El 19 de abril –ayer–, es una fecha memorable en la crónica de este sexenio.

Marca el punto cenital –hasta ahora–, del divorcio entre el presidente de la República y la realidad.

No sólo esa parte real de la vida pública determinada por la vigencia de los demás poderes republicanos, sino por el conjunto objetivo de circunstancias relacionadas con el ejercicio del poder, hoy distorsionado por las obsesiones personales y la ausencia de un discurso renovado, fresco, útil, capaz de resistir las evidencias de tantos fracasos acumulados en el reciente lustro (casi).

Pero ahora importa nada más el Poder Judicial.

Cuando el presidente descalifica a la Suprema Corte de Justicia y la acusa de estar al servicio de la cúpula del poder, parece ignorar quien es el arquitecto y propietario de esa enorme bóveda; él.

La cúpula del poder ya no la forman –si alguna vez la representaban plenamente–, ni los empresarios (sus organismos agrupados en el CCE no tienen fuerza alguna, excepto para pagar boletos de una rifa inexistente); ni el clero, ni el capital extranjero, ni la derecha política hoy menguada e incapaz; mucho menos el PRI; no.

Por decreto suyo el conservadurismo, su enemigo natural (o sea el resto del mundo), ha sido derrotado y no tiene (él lo ha dicho), ninguna oportunidad de regresar al poder máximo: la silla presidencial. Tampoco existe más aquello denominado por él,  “mafia” tan poderosa en los años de su interminable campaña.

La única cima de poderío político, hoy, la tiene Morena, con 22 gobiernos estatales, una fortísima presencia en las Cámaras; un Ejército metido al contratismo y la obra pública, entre otras cosas inabarcables; un Ejecutivo inflexible y caprichoso capaz de acuchillar todo cuando no se ajuste a sus designios administrativos de extinción para engrosar los fondos de sus nóminas dadivosas.

No se trata de mejorar la administración pública extinguiendo instituciones para lograr el sueño neoliberal de “adelgazar” al Estado obeso y adiposo; no, se busca aumentar los fondos de los programas socio electorales en apoyo de la campaña del sucesor a través de un ejército de estómagos agradecidos por las dádivas, convertidos en una amplísima masa clientelar de votantes cautivos. Eso es todo.

–¿Cómo hablar entonces de una Corte sometida a los mandatos de una cúpula inexistente?

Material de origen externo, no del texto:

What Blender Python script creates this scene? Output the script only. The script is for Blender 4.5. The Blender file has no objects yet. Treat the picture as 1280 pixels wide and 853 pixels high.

Hoy; como pocas veces antes, el tribunal ha actuado en defensa de la Constitución, con la vergonzosa excepción de quienes no usan toga sino librea. Una vergüenza previsible.

Pero la fecha también marca un punto notable: el poder como anticipación de la nostalgia inminente.

Cuando el Ejecutivo comienza a hablar de su último informe, de los renovados asientos en el Congreso, de la última reforma constitucional confeccionada desde ahora como legado casi postrero, para lograr la anticonstitucional maniobra rechazada apenas hace horas, exhibe un apetito jamás satisfecho de autosatisfacción.

La terquedad como mérito, sobre cuya dura disciplina montó la estructura de su vida, hoy se exhibe no como una prenda del carácter, sino como un capricho senil. Una última patada en el ahogo del tiempo.

La repetición del mantra Calderón-García Luna, asociado a una decisión jurídica del Poder Judicial no podría haber sido más fallida. No hay relación alguna. Y en cuanto al anticipo corruptor, fue un escupitajo al viento.

Si la Guardia Nacional alejada de la férrea disciplina militar inevitablemente se va a corromper en las manos de Rosa Icela, eso no significa el retorno al pasado sino la advertencia de incapacidad de la responsable.  

–¿No va a poder esta neófita secretaria  –cuyo conocimiento de asuntos de Seguridad Pública salió de la ocurrente chistera del señor presidente– impedir la corrupción de un cuerpo operado en los hechos por un militar bajo sus órdenes (o su coordinación, para suavizarlo)?

Entonces la señora sería una inepta además de otras cosas. Nadie se lo había predicho antes.